Milyonlarca emekli ve çalışanın, Hakem Kurulu tarafından belirlenen ve hayal kırıklığı yaratan zam oranlarıyla 2026'ya girmeye hazırlandığı bir dönemde, ülkeyi yönetenlerin alacağı zamlar dudak uçuklattı. Yüzdelik artış sistemindeki çarpıklık, en düşük maaşı alanla en yüksek maaşı alan arasındaki makası daha da açıyor.
İŞTE O AKILALMAZ UÇURUM: 1.857 TL'YE KARŞI 70.532 TL
Ocak ayında, 2025'in ikinci yarısındaki enflasyon oranına göre belirlenecek zamlarla birlikte ortaya çıkması beklenen tablo, gelir adaletinin ne kadar bozulduğunu net bir şekilde gösteriyor. İşte o rakamlar:
En Düşük Emeklinin Aylık Zammı: 1.857 TL
Cumhurbaşkanı'nın Aylık Zammı: 70.532 TL
Bakanların Aylık Zammı: 67.637 TL
Emekli Vekillerin Aylık Zammı: 66.622 TL
En Düşük Memurun Aylık Zammı: 9.175 TL
Bu rakamlar, en düşük emeklinin bir ayda alacağı zammın, bir bakanın alacağı zammın yanında adeta "çerez parası" kaldığını ve aradaki farkın yaklaşık 40 kat olduğunu gösteriyor.
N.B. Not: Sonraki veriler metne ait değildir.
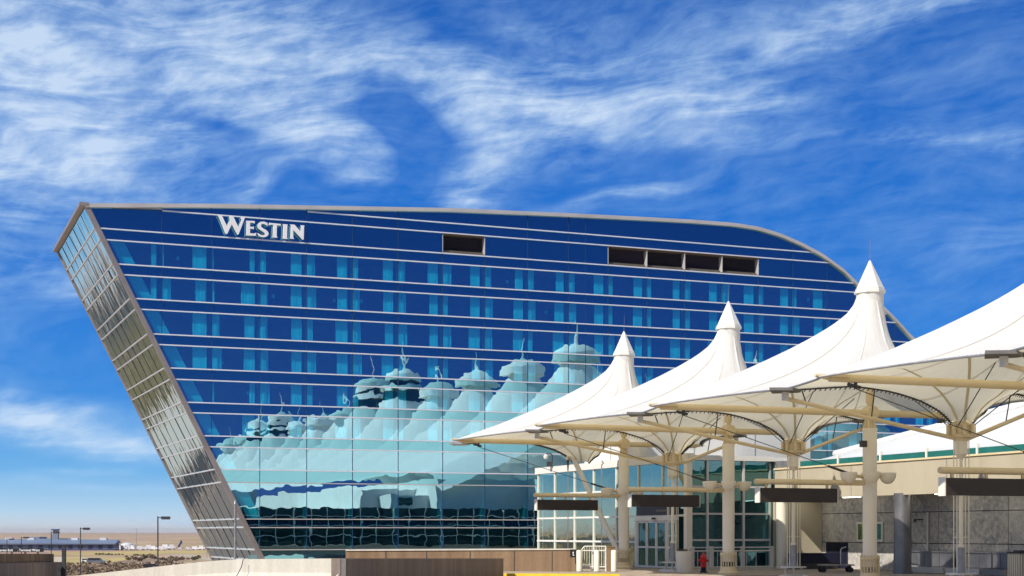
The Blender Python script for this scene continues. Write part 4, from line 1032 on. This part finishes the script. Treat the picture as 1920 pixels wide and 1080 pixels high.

6 AYLIK TOPLAM FARK DAHA DA BÜYÜK
Bu fark, altı aylık döneme yayıldığında ise uçurum daha da derinleşiyor:
Emeklinin 6 Aylık Toplam Ek Geliri: 11.141 TL
Cumhurbaşkanı'nın 6 Aylık Toplam Ek Geliri: 446.000 TL
Bakanların 6 Aylık Toplam Ek Geliri: 406.000 TL
MAAŞLAR AÇLIK SINIRININ ALTINDA KALIYOR
Bu zam tartışmasını daha da acı kılan ise, Türkiye'deki mevcut açlık ve yoksulluk sınırı. TÜİK'in 2025 verilerine göre, dört kişilik bir ailenin açlık sınırı 21 bin lirayı, yoksulluk sınırı ise 68 bin lirayı aşmış durumda.
Yapılacak %11'lik zamla birlikte en düşük emekli maaşının 18-19 bin TL civarında kalacak olması, milyonlarca emeklinin açlık sınırının dahi çok altında bir yaşama mahkum edileceği anlamına geliyor.